ShelLuser said:
Hm, Mir is a space station which crashed down to Earth in 2001. Makes you wonder
A bit more serious though; I think the Ubuntu project is losing it. It started with Unity which many people started to dislike, then the
desktop search tie-in with Amazon (I know 'El Reg' tends to exaggerate at times, but when many people
openly protest on Shuttleworth's blog and questions about "how to get rid of..." also score high then I think El Reg got it right).
Don't forget that (like anything) a small problem will be posted about by a heap of whiners and not necessarily by the larger majority who have zero issue at all with it. I'm sure there are plenty of people using unity without whining about it - they don't feel the need to post "Yeah, I'm running Unity and it is great!".
I understand initial versions sucked hard. I've used the latest ubuntu release and whilst there are a few quirks I don't particularly like it is as slick as any other desktop for a general end user (Yes it has spyware type features that can be disabled - but what do you think Ubuntu's business model is? Give stuff away for free forever? You WILL pay in one way or another. If not with money, then with data.).
Would I go out of my way to install it? No. But as a default, friendly UI it isn't a bad choice.

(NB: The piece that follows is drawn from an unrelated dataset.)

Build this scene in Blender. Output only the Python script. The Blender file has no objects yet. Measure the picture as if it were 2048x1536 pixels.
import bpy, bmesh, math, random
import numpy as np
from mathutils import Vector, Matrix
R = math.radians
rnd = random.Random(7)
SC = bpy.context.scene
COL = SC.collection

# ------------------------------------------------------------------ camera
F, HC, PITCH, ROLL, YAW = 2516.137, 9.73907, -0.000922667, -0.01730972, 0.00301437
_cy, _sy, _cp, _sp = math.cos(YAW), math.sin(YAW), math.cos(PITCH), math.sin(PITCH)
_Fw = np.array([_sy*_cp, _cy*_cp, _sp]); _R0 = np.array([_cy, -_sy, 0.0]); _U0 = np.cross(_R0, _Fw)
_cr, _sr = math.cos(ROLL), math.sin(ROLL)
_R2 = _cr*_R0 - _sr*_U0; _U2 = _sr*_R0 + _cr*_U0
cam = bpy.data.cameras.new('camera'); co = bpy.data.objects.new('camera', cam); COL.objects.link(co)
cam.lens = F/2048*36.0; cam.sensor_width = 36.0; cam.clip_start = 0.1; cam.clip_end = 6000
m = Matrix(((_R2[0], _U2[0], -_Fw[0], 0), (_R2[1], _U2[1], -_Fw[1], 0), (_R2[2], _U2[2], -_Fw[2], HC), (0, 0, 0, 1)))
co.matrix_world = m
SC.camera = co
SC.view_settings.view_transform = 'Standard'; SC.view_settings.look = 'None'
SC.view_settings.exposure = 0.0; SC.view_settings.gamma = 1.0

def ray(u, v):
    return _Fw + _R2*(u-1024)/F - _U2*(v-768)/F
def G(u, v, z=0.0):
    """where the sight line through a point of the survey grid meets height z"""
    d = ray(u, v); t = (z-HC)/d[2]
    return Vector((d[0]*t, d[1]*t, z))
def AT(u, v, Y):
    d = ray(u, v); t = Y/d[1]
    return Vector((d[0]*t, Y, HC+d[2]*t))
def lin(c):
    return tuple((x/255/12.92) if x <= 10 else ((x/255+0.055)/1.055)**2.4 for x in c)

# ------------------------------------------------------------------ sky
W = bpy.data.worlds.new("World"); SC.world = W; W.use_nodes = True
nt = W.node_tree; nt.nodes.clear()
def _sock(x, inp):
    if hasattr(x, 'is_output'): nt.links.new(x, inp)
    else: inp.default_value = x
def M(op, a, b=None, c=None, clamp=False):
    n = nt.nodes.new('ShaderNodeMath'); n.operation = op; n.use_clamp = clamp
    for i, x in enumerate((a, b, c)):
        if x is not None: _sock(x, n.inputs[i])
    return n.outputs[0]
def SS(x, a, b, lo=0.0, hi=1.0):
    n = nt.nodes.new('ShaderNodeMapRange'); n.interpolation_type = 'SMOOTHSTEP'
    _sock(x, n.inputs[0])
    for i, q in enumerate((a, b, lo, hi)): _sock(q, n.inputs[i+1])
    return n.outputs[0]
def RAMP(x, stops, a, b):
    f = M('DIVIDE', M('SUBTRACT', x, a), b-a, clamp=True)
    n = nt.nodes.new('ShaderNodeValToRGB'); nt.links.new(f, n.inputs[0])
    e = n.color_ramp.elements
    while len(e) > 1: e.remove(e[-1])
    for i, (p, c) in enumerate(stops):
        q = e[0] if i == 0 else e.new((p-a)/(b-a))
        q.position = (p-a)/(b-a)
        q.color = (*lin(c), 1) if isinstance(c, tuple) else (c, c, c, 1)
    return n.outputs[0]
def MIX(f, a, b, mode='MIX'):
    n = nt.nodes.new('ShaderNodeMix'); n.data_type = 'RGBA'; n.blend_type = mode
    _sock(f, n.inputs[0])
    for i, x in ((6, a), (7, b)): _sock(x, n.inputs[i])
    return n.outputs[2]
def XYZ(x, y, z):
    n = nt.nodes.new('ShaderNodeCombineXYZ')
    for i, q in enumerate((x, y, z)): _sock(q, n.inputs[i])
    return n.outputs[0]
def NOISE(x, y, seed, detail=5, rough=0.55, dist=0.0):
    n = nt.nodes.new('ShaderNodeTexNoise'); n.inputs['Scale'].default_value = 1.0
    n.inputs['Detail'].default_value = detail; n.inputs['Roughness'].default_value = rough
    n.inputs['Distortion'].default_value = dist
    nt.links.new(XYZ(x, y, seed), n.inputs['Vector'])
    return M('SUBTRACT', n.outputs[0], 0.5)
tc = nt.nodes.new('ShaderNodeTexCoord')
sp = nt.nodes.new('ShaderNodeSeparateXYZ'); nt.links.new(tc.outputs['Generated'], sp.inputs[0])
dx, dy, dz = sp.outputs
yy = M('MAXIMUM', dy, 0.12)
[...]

As far as popularity goes - users don't "want DRM" or "love DRM" inherently. They just want things to work out of the box. Many don't know or care about the DRM at all. So long as it works, and Ubuntu does well in that area.
The percentage of users who actually know or care about DRM at all is very, very low.
edit:
On Mir... GPL3 notwithstanding, it looks like Mir is actually something that has been sorely needed in Unix/Linux land for some time now - a low level graphics platform that only provides a low level drawing API that targets GL for other software to sit on top of. I.e., it doesn't necessarily replace Wayland, X, etc. It sits underneath them, between them and the hardware.
So for example X11, rather than having a video driver to talk directly to hardware, will just talk to a shim between it and Mir. That means most of the driver stuff can be stripped out of X11.
I'm keen to know more - hopefully if it is decent, being an
API it can be re-implemented under a different license if required.